Eight months ago, he opened “Roots”, a “Quad City Style” pizza restaurant near Damen and Chicago Avenue in Chicago.  
 
“The first thing people ask is, What are the Quad Cities?” Mohr said. “Not a lot of people know. I’ve been answering that since I came here.”
 
At the same time, he finds he is among friends in the Windy City. When a QC native comes into the restuarant, they can put their picture on his bulletin board next to their hometown, whether its Rock Island, Moline, East Moline, Bettendorf, or Davenport.
 Mohr is hoping his friends back in the Quad Cities will help him win a prestigious honor from Time Out Magazine. Roots is nominated for “Best New Pizzeria in Chicago” by the national magazine. Mohr calls it a ‘big deal’ to be nominated with something other than the traditional Chicago-style deep dish.

“It’s an online vote. It’s all about the people,” he said. “It’s a big deal.”
 
Roots is standing out in one of the most competitive pizza markets in the country and now looking to expand.
 
“We are looking at the suburbs and different areas of the city. So we’ll see what happens,” he said.
 He’s also looking forward to a time when people stop asking what Quad City pizza is and start asking where else they can find it.
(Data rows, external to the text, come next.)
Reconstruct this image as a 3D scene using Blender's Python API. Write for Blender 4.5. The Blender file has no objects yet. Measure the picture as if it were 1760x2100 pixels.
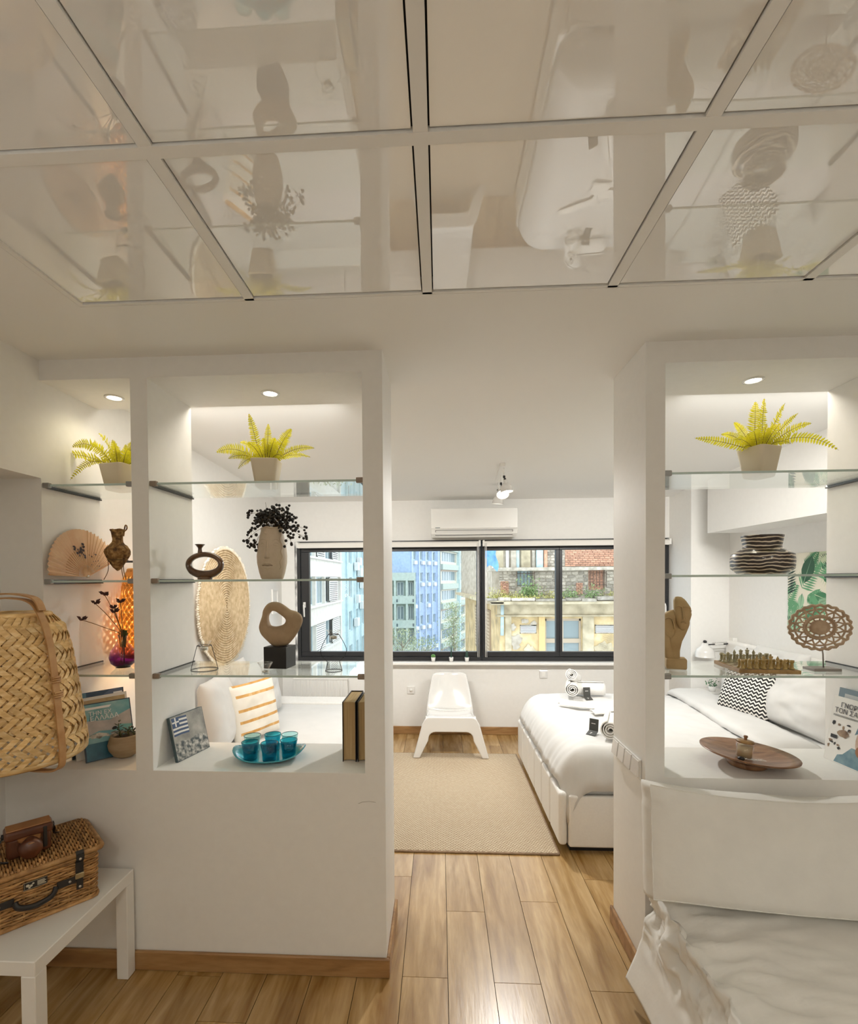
import bpy, bmesh, math, random
from math import sin, cos, pi, sqrt, radians as R
from mathutils import Vector as V, Matrix as Mx, Euler, noise
random.seed(7)
SC = bpy.context.scene
COL = SC.collection
# ---------------------------------------------------------------- camera
cd = bpy.data.cameras.new('camera')
cam = bpy.data.objects.new('camera', cd); COL.objects.link(cam)
yaw, pitch, roll = R(2.92), R(-1.0), R(0.38)
fw = V((-sin(yaw)*cos(pitch), cos(yaw)*cos(pitch), sin(pitch)))
r0 = V((cos(yaw), sin(yaw), 0)); u0 = r0.cross(fw)
rt = r0*cos(roll) - u0*sin(roll); up = u0*cos(roll) + r0*sin(roll)
cam.matrix_world = Mx(((rt.x, up.x, -fw.x, 0), (rt.y, up.y, -fw.y, 0), (rt.z, up.z, -fw.z, 1.7), (0, 0, 0, 1)))
cd.sensor_fit = 'HORIZONTAL'; cd.sensor_width = 36; cd.lens = 36*1000/1760
cd.shift_x = 29/1760; cd.shift_y = 154.5/1760
cd.clip_start = 0.05; cd.clip_end = 400
SC.camera = cam
# ---------------------------------------------------------------- sky, exposure
w = bpy.data.worlds.new('overcast_sky'); SC.world = w; w.use_nodes = True
bg = w.node_tree.nodes['Background']
bg.inputs[0].default_value = (0.90, 0.96, 1.0, 1); bg.inputs[1].default_value = 2.15
SC.view_settings.view_transform = 'Standard'; SC.view_settings.look = 'None'
SC.view_settings.exposure = 0.27; SC.view_settings.gamma = 1.0
SC.view_settings.use_curve_mapping = False
SC.cycles.use_denoising = True
SC.cycles.max_bounces = 9; SC.cycles.diffuse_bounces = 6; SC.cycles.glossy_bounces = 4
SC.cycles.transmission_bounces = 8; SC.cycles.transparent_max_bounces = 24
SC.cycles.caustics_reflective = False; SC.cycles.caustics_refractive = False
SC.cycles.sample_clamp_indirect = 6
# lamp energies (W); the bed, room and up ones feed added fill lights
E_BED_FILL, E_ROOM_FILL, E_DOWN, E_SPOT, E_RATTAN = 23, .12, 2.6, 80, 3
E_UP_FILL = 3.7
WARM = (1.0, 0.985, 0.945); NEUT = (1.0, 0.99, 0.965)
# ---------------------------------------------------------------- helpers
class MB:
    def __init__(s): s.v=[]; s.f=[]; s.m=[]; s.s=[]
    def add(s, vs, fs, mi=0, sm=False, M=None):
        o = len(s.v)
        s.v += [(M @ V(v))[:] if M else tuple(v) for v in vs]
        for f in fs: s.f.append([i+o for i in f]); s.m.append(mi); s.s.append(sm)
        return s
    def box(s, x0,x1,y0,y1,z0,z1, mi=0, M=None):
        return s.add([(x0,y0,z0),(x1,y0,z0),(x1,y1,z0),(x0,y1,z0),(x0,y0,z1),(x1,y0,z1),(x1,y1,z1),(x0,y1,z1)],
            [(0,3,2,1),(4,5,6,7),(0,1,5,4),(1,2,6,5),(2,3,7,6),(3,0,4,7)], mi, False, M)
    def quad(s, a,b,c,d, mi=0, M=None): return s.add([a,b,c,d], [(0,1,2,3)], mi, False, M)
    def tube(s, pts, r, n=6, mi=0, closed=False, M=None, flat=None):
        pts=[V(p) for p in pts]; N=len(pts)
        rs = r if isinstance(r,(list,tuple)) else [r]*N
        vs=[]; t0=None; nr=None
        for i,p in enumerate(pts):
            if closed: t=(pts[(i+1)%N]-pts[i-1])
            else: t=pts[min(i+1,N-1)]-pts[max(i-1,0)]
            t = t.normalized() if t.length>1e-9 else V((0,0,1))
            if nr is None:
                a=V((0,0,1)) if abs(t.z)<.9 else V((1,0,0)); nr=(a-t*a.dot(t)).normalized()
            else:
                nr=nr-t*nr.dot(t)
                nr = nr.normalized() if nr.length>1e-6 else t.orthogonal().normalized()
            b=t.cross(nr)
            for k in range(n):
                an=2*pi*k/n; q=nr*cos(an)*(flat or 1)+b*sin(an)
                vs.append(p+q*rs[i])
        fs=[]
        for i in range(N if closed else N-1):
            j=(i+1)%N
            for k in range(n):
                l=(k+1)%n; fs.append((i*n+k,i*n+l,j*n+l,j*n+k))
        if not closed: fs += [tuple(range(n))[::-1], tuple((N-1)*n+k for k in range(n))]
        return s.add(vs, fs, mi, n>4, M)
    def lathe(s, prof, n=24, mi=0, M=None, sm=True, mf=None):
        vs=[]; fs=[]
        for r,z in prof:
            for k in range(n): vs.append((r*cos(2*pi*k/n), r*sin(2*pi*k/n), z))
        for i in range(len(prof)-1):
            for k in range(n):
                l=(k+1)%n; fs.append((i*n+k,i*n+l,(i+1)*n+l,(i+1)*n+k))
        return s.add(vs, fs, mi, sm, M)
    def prism(s, poly, y0, y1, mi=0, M=None, sm=False):
        # poly in the xz plane, extruded along y
        n=len(poly); vs=[(x,y0,z) for x,z in poly]+[(x,y1,z) for x,z in poly]
        fs=[tuple(range(n)), tuple(range(n,2*n))[::-1]]+[(i,i+n,(i+1)%n+n,(i+1)%n) for i in range(n)]
        return s.add(vs, fs, mi, sm, M)
    def grid(s, fn, nu, nv, mi=0, cu=False, cv=False, M=None, sm=True, mif=None):
        vs=[fn(i/(nu if cu else nu-1), j/(nv if cv else nv-1)) for j in range(nv) for i in range(nu)]
        fs=[]; o=len(s.v)
        for j in range(nv if cv else nv-1):
            for i in range(nu if cu else nu-1):
                a=(i+1)%nu; b=(j+1)%nv
                fs.append((j*nu+i, j*nu+a, b*nu+a, b*nu+i))
        s.add(vs, fs, mi, sm, M)
        if mif:
            k=len(s.f)-len(fs)
            for q,f in enumerate(fs):
                i=f[0]%nu; j=f[0]//nu; s.m[k+q]=mif(i/(nu-1), j/(nv-1))
        return s
    def mesh(s, name, mats):
        me=bpy.data.meshes.new(name); me.from_pydata(s.v, [], s.f)
        for m in (mats if isinstance(mats,(list,tuple)) else [mats]): me.materials.append(m)
        me.polygons.foreach_set('material_index', s.m); me.polygons.foreach_set('use_smooth', s.s)
        me.update(); return me
    def build(s, name, mats, parent=None, bev=0, seg=2, sub=0, solid=0, loc=None, rot=None):
        o=bpy.data.objects.new(name, s.mesh(name, mats)); COL.objects.link(o)
        if parent: o.parent=parent
        if loc: o.location=loc
        if rot: o.rotation_euler=rot
        if solid:
            d=o.modifiers.new('solid','SOLIDIFY'); d.thickness=solid; d.offset=0
        if bev:
            b=o.modifiers.new('bevel','BEVEL'); b.width=bev; b.segments=seg; b.limit_method='ANGLE'; b.angle_limit=R(40)
        if sub:
            d=o.modifiers.new('sub','SUBSURF'); d.levels=sub; d.render_levels=sub
        return o
def tag(o, label=None, cat=None, group=None, kind=None):
    for k,v in (('label',label),('category',cat),('group',group),('kind',kind)):
        if v: o[k]=v
    return o
def thing(name, label, cat, loc=(0,0,0), rz=0, group=None, rot=None):
    o=bpy.data.objects.new(name, None); o.empty_display_size=.05; COL.objects.link(o)
    o.location=loc; o.rotation_euler = rot or (0,0,rz)
    return tag(o, label, cat, group)
def struct(o): o['kind']='structure'; return o
def kids(o): return [c for c in COL.objects if c.parent==o]
def copy_tree(o, parent=None):
    c=o.copy(); COL.objects.link(c)
    if parent: c.parent=parent
    for ch in kids(o): copy_tree(ch, c)
    return c
def inst(src, loc, rot=None, parent=None, name=None, scale=None):   # linked copy of a single mesh
    c=src.copy(); COL.objects.link(c); c.location=loc
    if rot: c.rotation_euler=rot
    if scale: c.scale=scale
    if parent: c.parent=parent
    return c
def T(x=0,y=0,z=0,rx=0,ry=0,rz=0,s=1):
    return Mx.Translation((x,y,z)) @ Euler((rx,ry,rz)).to_matrix().to_4x4() @ Mx.Diagonal((s,s,s,1))
def circ(r, n, z=0, ph=0): return [(r*cos(2*pi*k/n+ph), r*sin(2*pi*k/n+ph), z) for k in range(n)]
def arc(cx, cz, rx, rz, a0, a1, n): return [(cx+rx*cos(R(a0+(a1-a0)*k/n)), cz+rz*sin(R(a0+(a1-a0)*k/n))) for k in range(n+1)]
def spline(pts, n=8):
    P=[V(p) for p in pts]; out=[]
    for i in range(len(P)-1):
        a=P[max(i-1,0)]; b=P[i]; c=P[i+1]; d=P[min(i+2,len(P)-1)]
        for k in range(n):
            t=k/n; out.append(.5*((2*b)+(c-a)*t+(2*a-5*b+4*c-d)*t*t+(3*b-a-3*c+d)*t**3))
    return out+[P[-1]]
def text(body, size, mat, parent, M, name='lettering', ext=.0004, align='LEFT'):
    cu=bpy.data.curves.new('t','FONT'); cu.body=body; cu.size=size; cu.extrude=ext; cu.align_x=align
    ob=bpy.data.objects.new('t',cu); COL.objects.link(ob)
    me=bpy.data.meshes.new_from_object(ob.evaluated_get(bpy.context.evaluated_depsgraph_get()))
    bpy.data.objects.remove(ob); me.materials.clear(); me.materials.append(mat)
    o=bpy.data.objects.new(name, me); COL.objects.link(o); o.matrix_local=M
    if parent: o.parent=parent
    return o
def light(kind, name, energy, color, parent=None, loc=(0,0,0), rot=(0,0,0), **kw):
    l=bpy.data.lights.new(name, kind); l.energy=energy; l.color=color
    for k,v in kw.items(): setattr(l,k,v)
    o=bpy.data.objects.new(name,l); COL.objects.link(o); o.location=loc; o.rotation_euler=rot
    if parent: o.parent=parent
    return o
# ---------------------------------------------------------------- materials
def mat(name, col, rough=.5, metal=0, spec=.5, coat=0, sss=0, trans=0, emit=0, ior=None, coat_ior=None, sheen=0):
    m=bpy.data.materials.new(name); m.use_nodes=True; b=m.node_tree.nodes['Principled BSDF']; i=b.inputs
    i['Base Color'].default_value=(*col,1); i['Roughness'].default_value=rough; i['Metallic'].default_value=metal
    i['Specular IOR Level'].default_value=spec; i['Coat Weight'].default_value=coat
    i['Coat Roughness'].default_value=.03
    if coat_ior: i['Coat IOR'].default_value=coat_ior
    i['Transmission Weight'].default_value=trans; i['Sheen Weight'].default_value=sheen
    if sss: i['Subsurface Weight'].default_value=sss; i['Subsurface Radius'].default_value=(.02,.015,.008)
    if ior: i['IOR'].default_value=ior
    if emit: i['Emission Color'].default_value=(*col,1); i['Emission Strength'].default_value=emit
    return m
def nd(m, t, **kw):
    n=m.node_tree.nodes.new(t)
    for k,v in kw.items():
        if k in n.inputs.keys(): n.inputs[k].default_value=v
        else: setattr(n,k,v)
    return n
def lk(m, a, b): m.node_tree.links.new(a,b)
def bsdf(m): return m.node_tree.nodes['Principled BSDF']
def ramp(m, fac, stops):
    r=m.node_tree.nodes.new('ShaderNodeValToRGB'); e=r.color_ramp.elements
    while len(e)>2: e.remove(e[-1])
    for k,(p,c) in enumerate(stops):
        x = e[k] if k<2 else e.new(p)
        x.position=p; x.color=(*c,1)
    lk(m, fac, r.inputs[0]); return r
def bump(m, h, strength=.3, dist=.01):
    b=nd(m,'ShaderNodeBump'); b.inputs['Strength'].default_value=strength; b.inputs['Distance'].default_value=dist
    lk(m,h,b.inputs['Height']); lk(m,b.outputs[0],bsdf(m).inputs['Normal'])
def mapped(m, scale=(1,1,1), rot=(0,0,0)):
    tc=nd(m,'ShaderNodeTexCoord'); mp=nd(m,'ShaderNodeMapping'); mp.inputs['Scale'].default_value=scale; mp.inputs['Rotation'].default_value=rot
    lk(m,tc.outputs['Object'],mp.inputs[0]); return mp.outputs[0]
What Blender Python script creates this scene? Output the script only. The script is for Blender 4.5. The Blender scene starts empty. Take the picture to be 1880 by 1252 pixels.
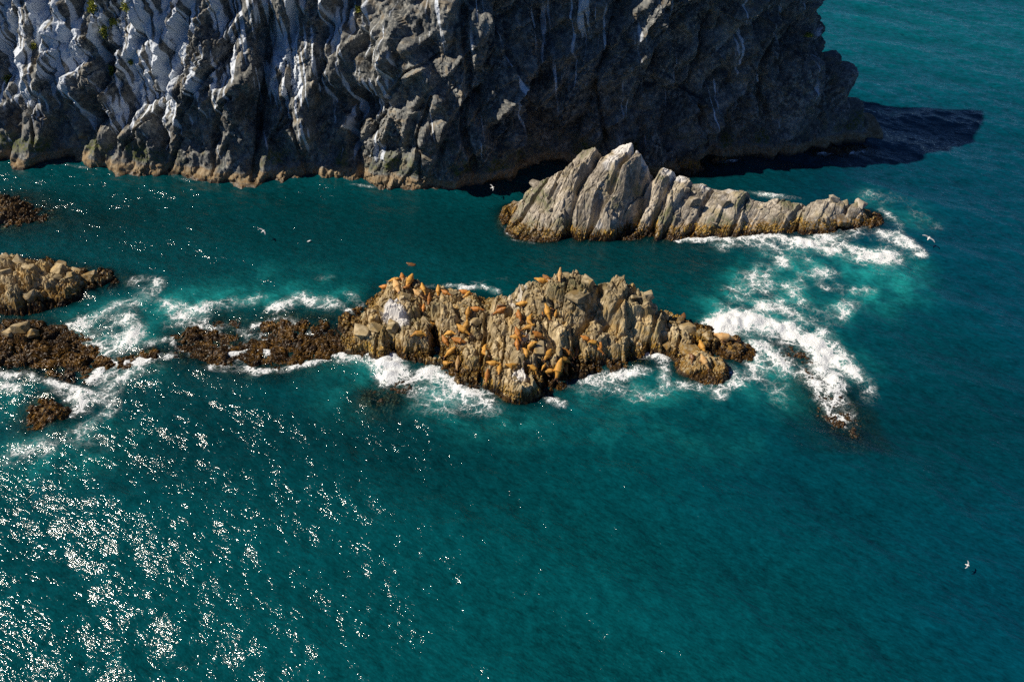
import bpy, bmesh, math, random
import numpy as np
from mathutils import Vector, Matrix, Quaternion
from mathutils.bvhtree import BVHTree

# ------------------------------------------------------------------ camera, sky, sun, exposure
sc = bpy.context.scene
COL = sc.collection
CAM_H, PITCH, LENS = 80.0, 42.0, 28.0
cam_d = bpy.data.cameras.new('camera'); cam = bpy.data.objects.new('camera', cam_d); COL.objects.link(cam)
cam.location = (0, 0, CAM_H); cam.rotation_euler = (math.radians(90 - PITCH), 0, 0)
cam_d.lens = LENS; cam_d.sensor_width = 36; cam_d.clip_start = 0.5; cam_d.clip_end = 20000
sc.camera = cam
SUN_E, SUN_A = 46.0, 85.0            # elevation; azimuth, degrees left of +Y
world = bpy.data.worlds.new('World'); sc.world = world; world.use_nodes = True
wn = world.node_tree.nodes; sky = wn.new('ShaderNodeTexSky'); sky.sky_type = 'NISHITA'; sky.sun_disc = False
sky.sun_elevation = math.radians(SUN_E); sky.sun_rotation = math.radians(-SUN_A)
sky.air_density = 1.0; sky.dust_density = 0.0; sky.ozone_density = 10.0; sky.altitude = 4500
world.node_tree.links.new(sky.outputs[0], wn['Background'].inputs[0]); wn['Background'].inputs[1].default_value = 0.062
sun_d = bpy.data.lights.new('sun', 'SUN'); sun_d.energy = 5.0; sun_d.angle = math.radians(0.5); sun_d.color = (1.0, 0.90, 0.76)
sun = bpy.data.objects.new('sun', sun_d); COL.objects.link(sun)
a, e = math.radians(SUN_A), math.radians(SUN_E)
SUN = Vector((-math.sin(a) * math.cos(e), math.cos(a) * math.cos(e), math.sin(e)))
sun.rotation_euler = SUN.to_track_quat('Z', 'Y').to_euler(); sun.location = SUN * 300
sc.view_settings.view_transform = 'Standard'; sc.view_settings.look = 'None'
sc.view_settings.exposure = 0.25; sc.view_settings.gamma = 1.0
sc.render.engine = 'CYCLES'; sc.cycles.use_denoising = False
sc.cycles.max_bounces = 4; sc.cycles.diffuse_bounces = 2; sc.cycles.glossy_bounces = 2; sc.cycles.transparent_max_bounces = 8
sc.cycles.caustics_reflective = False; sc.cycles.caustics_refractive = False; sc.cycles.sample_clamp_indirect = 4

rng = np.random.default_rng(7); random.seed(7)
FPX = LENS / 36.0 * 1880.0
_ps, _pc = math.sin(math.radians(PITCH)), math.cos(math.radians(PITCH))

def ray_dir(px, py):
    u = (px - 940.0) / FPX; v = (626.0 - py) / FPX
    return Vector((u, _pc + v * _ps, -_ps + v * _pc))

def W(px, py, z=0.0):
    """point at height z seen at photo pixel (px, py)"""
    d = ray_dir(px, py); t = (z - CAM_H) / d.z
    return (d.x * t, d.y * t)

# ------------------------------------------------------------------ noise (numpy)
def _h(ix, iy, iz, seed):
    n = (ix.astype(np.int64) * 374761393 + iy.astype(np.int64) * 668265263 + iz.astype(np.int64) * 2147483647 + seed * 1274126177) & 0xFFFFFFFF
    n = ((n ^ (n >> 13)) * 1274126177) & 0xFFFFFFFF
    n = ((n ^ (n >> 16)) * 2246822519) & 0xFFFFFFFF
    return n ^ (n >> 15)

def _f(n):
    return (n & 0xFFFFFF) / float(0xFFFFFF)

def rehash(n, k):
    m = (n.astype(np.int64) * 2654435761 + k * 40503 * 977) & 0xFFFFFFFF
    m = ((m ^ (m >> 15)) * 2246822519) & 0xFFFFFFFF
    return _f(m ^ (m >> 13))

def vnoise(P, seed=0):
    I = np.floor(P).astype(np.int64); F = P - I; F = F * F * (3 - 2 * F)
    out = np.zeros(len(P))
    for dx in (0, 1):
        wx = F[:, 0] if dx else 1 - F[:, 0]
        for dy in (0, 1):
            wy = F[:, 1] if dy else 1 - F[:, 1]
            for dz in (0, 1):
                wz = F[:, 2] if dz else 1 - F[:, 2]
                out += wx * wy * wz * _f(_h(I[:, 0] + dx, I[:, 1] + dy, I[:, 2] + dz, seed))
    return out * 2 - 1

def fbm(P, octs=4, seed=0, gain=0.5):
    o = np.zeros(len(P)); a_ = 1.0; s = 1.0
    for k in range(octs):
        o += a_ * vnoise(P * s + k * 17.3, seed + k); a_ *= gain; s *= 2.03
    return o

def voronoi(P, seed=0, flat=False):
    I = np.floor(P).astype(np.int64); N = len(P)
    f1 = np.full(N, 1e9); f2 = np.full(N, 1e9); cen = np.zeros((N, 3)); cid = np.zeros(N, np.int64)
    for dx in (-1, 0, 1):
        for dy in (-1, 0, 1):
            for dz in ((0,) if flat else (-1, 0, 1)):
                jx, jy, jz = I[:, 0] + dx, I[:, 1] + dy, I[:, 2] + dz
                h = _h(jx, jy, jz, seed)
                c = np.stack([jx + .1 + .8 * rehash(h, 1), jy + .1 + .8 * rehash(h, 2), jz + .1 + .8 * rehash(h, 3)], 1)
                if flat: c[:, 2] = P[:, 2]
                d = np.sqrt(((P - c) ** 2).sum(1))
                nb = d < f1
                f2 = np.where(nb, f1, np.minimum(f2, d))
                f1 = np.where(nb, d, f1); cid = np.where(nb, h, cid); cen[nb] = c[nb]
    return f1, f2, cid, cen

def blocks(u, v, seed, k=2.2, tilt=.5, bias=(0, 0), jit=.6, amp=1.0, top=None, size=.40):
    """union of tilted, steep-sided polygonal blocks: planar tops and flanks with sharp edges"""
    iu = np.floor(u).astype(np.int64); iv = np.floor(v).astype(np.int64); zero = np.zeros_like(iu)
    best = np.full(len(u), -1e9); bid = np.zeros(len(u), np.int64)
    for du in (-1, 0, 1):
        for dv in (-1, 0, 1):
            h = _h(iu + du, iv + dv, zero, seed)
            cu = iu + du + .15 + .7 * rehash(h, 1); cv = iv + dv + .15 + .7 * rehash(h, 2)
            x = u - cu; y = v - cv
            an = (rehash(h, 4) - .5) * 2 * jit; c = np.cos(an); s = np.sin(an)
            qx = c * x + s * y; qy = -s * x + c * y
            m = np.maximum(np.maximum(np.abs(qx) * (.75 + .6 * rehash(h, 5)), np.abs(qy) * (.75 + .6 * rehash(h, 6))), np.abs(qx * .8 + qy * .6) * (.8 + .5 * rehash(h, 9)))
            val = amp * ((rehash(h, 7) - .5) * 1.1 + ((rehash(h, 3) - .5) * 2 * tilt + bias[0]) * x + ((rehash(h, 8) - .5) * 2 * tilt + bias[1]) * y) - k * np.maximum(0, m - size)
            if top is not None: val += top(cu, cv, x, y)
            nb = val > best
            best = np.where(nb, val, best); bid = np.where(nb, h, bid)
    return best, bid

def sstep(a_, b_, x):
    t = np.clip((x - a_) / (b_ - a_), 0, 1); return t * t * (3 - 2 * t)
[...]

Here’s the link to the on line voting. It ends on March 14th.

http://timeoutchicago.com/things-to-do/promotions/15111169/time-out-chicagos

What is Quad City Style Pizza?

There are six things that make Quad Cities pizza unique, according to Roots.
 
Malt Crust
The housemade pizza dough contains a heavy dose of dark-roasted brewer’s malt that gives the pizza crust a darker appearance and tastes nuttier and slightly sweeter than other pizza crusts. There¹s also a unique Quad Cities spice mix that makes its way into the dough.
 
Hand Tossed
The pizza dough does NOT go through a machine. It is first hand-stretched and then hand-tossed until it’s about a quarter inch in thickness with a slightly elevated lip around the entire round. The end result is a cooked pizza crust that is crusty on the outside and chewy and
airy inside.
 
Pizza Sauce
Due to a unique mix of spices, Quad Cities pizza sauce is thin and smooth and comes off as slightly spicy.
 
Top Quality Ingredients
A signature staple of Quad Cities-style pizza is sausage.  The sausage is a lean and non-greasy pork sausage that is heavy on fennel and other spices. First, the sausage is ground in house and then cooked and allowed to rest in its own juices so they redistribute throughout the meat.  After resting for several hours the sausage is ground finer a second time with a different
spice mix and the meat becomes light and fluffy. The very finely ground sausage is spread very liberally over the entire pizza from edge to edge.
 
Another Quad Cities pizza signature is that almost all of the toppings ­including the sausage and other fresh toppings go under the cheese.
 
Scissor Cut Strips
Per tradition that started about 50 years ago in the Quad Cities, the pizza is hand-cut into strips (not slices) using giant razor-sharp scissors. A large 16 inch pizza will have 14 strips, and a small 12 inch pizza will have 10 strips.
 
A Special Pizza Oven
Roots, like nearly every Quad Cities pizza place, uses a Roto-Flex gas oven to cook its pizzas. The large Roto-Flex oven at Roots can cook about 28 large pizzas at a time via its four clockwise-rotating decks. The average pizza cooking time is about 12 minutes.